===== INFORMATION PROVIDED =====

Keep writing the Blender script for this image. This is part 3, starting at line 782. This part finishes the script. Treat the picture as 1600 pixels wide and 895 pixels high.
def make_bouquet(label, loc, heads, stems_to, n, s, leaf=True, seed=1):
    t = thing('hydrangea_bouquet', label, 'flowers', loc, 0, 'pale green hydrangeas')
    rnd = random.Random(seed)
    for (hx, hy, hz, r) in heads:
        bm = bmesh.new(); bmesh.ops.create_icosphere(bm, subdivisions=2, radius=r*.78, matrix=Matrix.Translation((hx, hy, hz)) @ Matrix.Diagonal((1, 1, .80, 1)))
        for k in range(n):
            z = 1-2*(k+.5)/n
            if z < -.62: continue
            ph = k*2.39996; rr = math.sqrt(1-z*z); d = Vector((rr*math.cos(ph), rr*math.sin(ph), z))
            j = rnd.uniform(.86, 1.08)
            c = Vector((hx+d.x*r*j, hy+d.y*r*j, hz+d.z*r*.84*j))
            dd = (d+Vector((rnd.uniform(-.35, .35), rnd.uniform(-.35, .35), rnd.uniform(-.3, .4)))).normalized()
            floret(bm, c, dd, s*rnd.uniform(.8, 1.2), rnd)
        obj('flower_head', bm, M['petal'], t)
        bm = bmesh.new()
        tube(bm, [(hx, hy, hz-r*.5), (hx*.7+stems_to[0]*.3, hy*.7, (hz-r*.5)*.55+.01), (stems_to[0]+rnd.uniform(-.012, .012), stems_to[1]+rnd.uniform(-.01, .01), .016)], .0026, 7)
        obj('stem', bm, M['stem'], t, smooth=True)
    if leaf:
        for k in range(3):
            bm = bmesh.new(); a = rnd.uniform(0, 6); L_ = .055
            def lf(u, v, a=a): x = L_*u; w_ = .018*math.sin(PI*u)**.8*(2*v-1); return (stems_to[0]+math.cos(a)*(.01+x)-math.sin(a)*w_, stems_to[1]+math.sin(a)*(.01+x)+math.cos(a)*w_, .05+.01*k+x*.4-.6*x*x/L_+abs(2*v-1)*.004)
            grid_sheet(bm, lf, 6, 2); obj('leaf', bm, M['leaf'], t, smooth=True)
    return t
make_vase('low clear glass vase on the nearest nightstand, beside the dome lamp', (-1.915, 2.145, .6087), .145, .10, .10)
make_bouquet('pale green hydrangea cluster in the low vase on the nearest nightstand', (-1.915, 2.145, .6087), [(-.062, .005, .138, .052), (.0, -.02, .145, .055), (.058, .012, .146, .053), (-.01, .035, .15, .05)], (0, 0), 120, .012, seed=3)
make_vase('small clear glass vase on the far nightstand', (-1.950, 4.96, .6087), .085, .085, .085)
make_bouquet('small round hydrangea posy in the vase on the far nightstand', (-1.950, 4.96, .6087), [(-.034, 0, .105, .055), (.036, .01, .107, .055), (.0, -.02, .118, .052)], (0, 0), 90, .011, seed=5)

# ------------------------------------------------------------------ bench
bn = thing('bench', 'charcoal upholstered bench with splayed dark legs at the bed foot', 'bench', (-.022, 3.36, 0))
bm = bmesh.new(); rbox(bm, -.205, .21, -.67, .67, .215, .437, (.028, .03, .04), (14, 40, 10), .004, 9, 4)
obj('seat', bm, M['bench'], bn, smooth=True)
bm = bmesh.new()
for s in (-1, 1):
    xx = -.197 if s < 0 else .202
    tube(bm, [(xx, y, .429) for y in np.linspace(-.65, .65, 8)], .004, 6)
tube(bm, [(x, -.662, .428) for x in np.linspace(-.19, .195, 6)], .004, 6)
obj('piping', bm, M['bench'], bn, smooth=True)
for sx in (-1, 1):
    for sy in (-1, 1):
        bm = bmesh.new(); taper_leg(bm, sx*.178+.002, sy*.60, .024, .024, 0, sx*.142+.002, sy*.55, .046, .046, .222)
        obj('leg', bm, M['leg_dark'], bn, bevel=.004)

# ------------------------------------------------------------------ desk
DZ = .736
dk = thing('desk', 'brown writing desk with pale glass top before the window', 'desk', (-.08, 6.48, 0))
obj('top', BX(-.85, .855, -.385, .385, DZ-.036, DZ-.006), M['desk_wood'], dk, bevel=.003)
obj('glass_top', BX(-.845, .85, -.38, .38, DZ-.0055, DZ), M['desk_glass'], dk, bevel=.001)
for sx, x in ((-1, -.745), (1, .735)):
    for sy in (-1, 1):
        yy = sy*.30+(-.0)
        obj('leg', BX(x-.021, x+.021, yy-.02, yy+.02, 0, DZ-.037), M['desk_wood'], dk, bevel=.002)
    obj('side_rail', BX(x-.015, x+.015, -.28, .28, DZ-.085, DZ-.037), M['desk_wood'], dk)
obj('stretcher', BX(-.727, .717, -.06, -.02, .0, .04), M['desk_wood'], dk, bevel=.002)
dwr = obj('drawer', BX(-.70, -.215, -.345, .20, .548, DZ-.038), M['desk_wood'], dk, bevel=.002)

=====

• WHAT THE TASK ASKS
Copy every line of the material in which the word "writing" occurs.

• SOLVED EXERCISE
Keep writing the Blender script for this image. This is part 3, starting at line 782. This part finishes the script. Treat the picture as 1600 pixels wide and 895 pixels high.
dk = thing('desk', 'brown writing desk with pale glass top before the window', 'desk', (-.08, 6.48, 0))